Objective
Beginning with the first line of the data below, reproduce every line unchanged, ending with the line that holds "struct(b.build('trim_1', M['trim'], bev=.0015))".

Records with scene code:
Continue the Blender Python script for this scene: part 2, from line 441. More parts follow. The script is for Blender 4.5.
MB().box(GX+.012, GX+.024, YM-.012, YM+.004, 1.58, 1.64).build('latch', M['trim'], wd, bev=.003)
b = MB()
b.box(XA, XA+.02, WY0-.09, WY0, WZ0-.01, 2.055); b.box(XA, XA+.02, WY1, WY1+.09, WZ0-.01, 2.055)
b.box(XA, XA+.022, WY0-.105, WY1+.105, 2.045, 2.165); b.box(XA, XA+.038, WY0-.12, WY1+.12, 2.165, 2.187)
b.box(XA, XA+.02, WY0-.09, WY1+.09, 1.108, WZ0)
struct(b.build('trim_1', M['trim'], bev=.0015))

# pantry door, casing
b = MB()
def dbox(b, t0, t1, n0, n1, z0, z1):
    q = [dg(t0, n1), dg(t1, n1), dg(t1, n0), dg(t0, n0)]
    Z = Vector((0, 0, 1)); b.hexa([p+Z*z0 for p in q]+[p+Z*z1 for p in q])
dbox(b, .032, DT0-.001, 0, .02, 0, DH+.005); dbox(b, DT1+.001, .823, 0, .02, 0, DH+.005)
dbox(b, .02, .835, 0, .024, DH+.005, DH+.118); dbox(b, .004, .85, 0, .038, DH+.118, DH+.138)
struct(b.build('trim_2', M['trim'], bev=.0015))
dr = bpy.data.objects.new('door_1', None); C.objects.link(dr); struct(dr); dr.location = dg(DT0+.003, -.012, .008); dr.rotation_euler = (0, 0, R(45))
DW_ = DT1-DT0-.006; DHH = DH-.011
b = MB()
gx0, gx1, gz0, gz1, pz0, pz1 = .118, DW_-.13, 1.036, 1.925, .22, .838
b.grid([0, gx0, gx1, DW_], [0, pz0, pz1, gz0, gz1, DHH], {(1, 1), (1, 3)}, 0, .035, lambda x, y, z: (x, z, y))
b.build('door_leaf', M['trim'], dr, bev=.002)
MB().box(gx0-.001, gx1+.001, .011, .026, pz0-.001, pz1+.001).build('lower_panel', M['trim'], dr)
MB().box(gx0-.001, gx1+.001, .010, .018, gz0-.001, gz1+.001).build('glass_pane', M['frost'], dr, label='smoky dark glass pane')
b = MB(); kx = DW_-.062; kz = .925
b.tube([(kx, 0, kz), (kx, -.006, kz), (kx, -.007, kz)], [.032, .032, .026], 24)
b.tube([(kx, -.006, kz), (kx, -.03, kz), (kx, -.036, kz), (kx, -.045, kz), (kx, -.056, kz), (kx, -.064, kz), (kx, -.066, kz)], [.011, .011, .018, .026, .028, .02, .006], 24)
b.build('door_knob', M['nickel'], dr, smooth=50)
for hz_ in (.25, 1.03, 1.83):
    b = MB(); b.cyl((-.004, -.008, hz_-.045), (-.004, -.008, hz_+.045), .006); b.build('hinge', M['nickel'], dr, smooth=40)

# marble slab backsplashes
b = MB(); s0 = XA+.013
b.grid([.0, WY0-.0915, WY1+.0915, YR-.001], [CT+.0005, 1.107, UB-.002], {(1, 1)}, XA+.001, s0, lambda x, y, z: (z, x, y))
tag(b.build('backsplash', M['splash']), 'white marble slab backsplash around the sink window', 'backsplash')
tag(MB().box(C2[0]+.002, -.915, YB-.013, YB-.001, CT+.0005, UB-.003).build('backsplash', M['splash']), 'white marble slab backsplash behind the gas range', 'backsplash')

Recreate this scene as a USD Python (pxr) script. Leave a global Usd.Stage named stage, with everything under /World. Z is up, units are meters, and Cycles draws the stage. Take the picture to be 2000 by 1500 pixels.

Result of this task
Continue the Blender Python script for this scene: part 2, from line 441. More parts follow. The script is for Blender 4.5.
MB().box(GX+.012, GX+.024, YM-.012, YM+.004, 1.58, 1.64).build('latch', M['trim'], wd, bev=.003)
b = MB()
b.box(XA, XA+.02, WY0-.09, WY0, WZ0-.01, 2.055); b.box(XA, XA+.02, WY1, WY1+.09, WZ0-.01, 2.055)
b.box(XA, XA+.022, WY0-.105, WY1+.105, 2.045, 2.165); b.box(XA, XA+.038, WY0-.12, WY1+.12, 2.165, 2.187)
b.box(XA, XA+.02, WY0-.09, WY1+.09, 1.108, WZ0)
struct(b.build('trim_1', M['trim'], bev=.0015))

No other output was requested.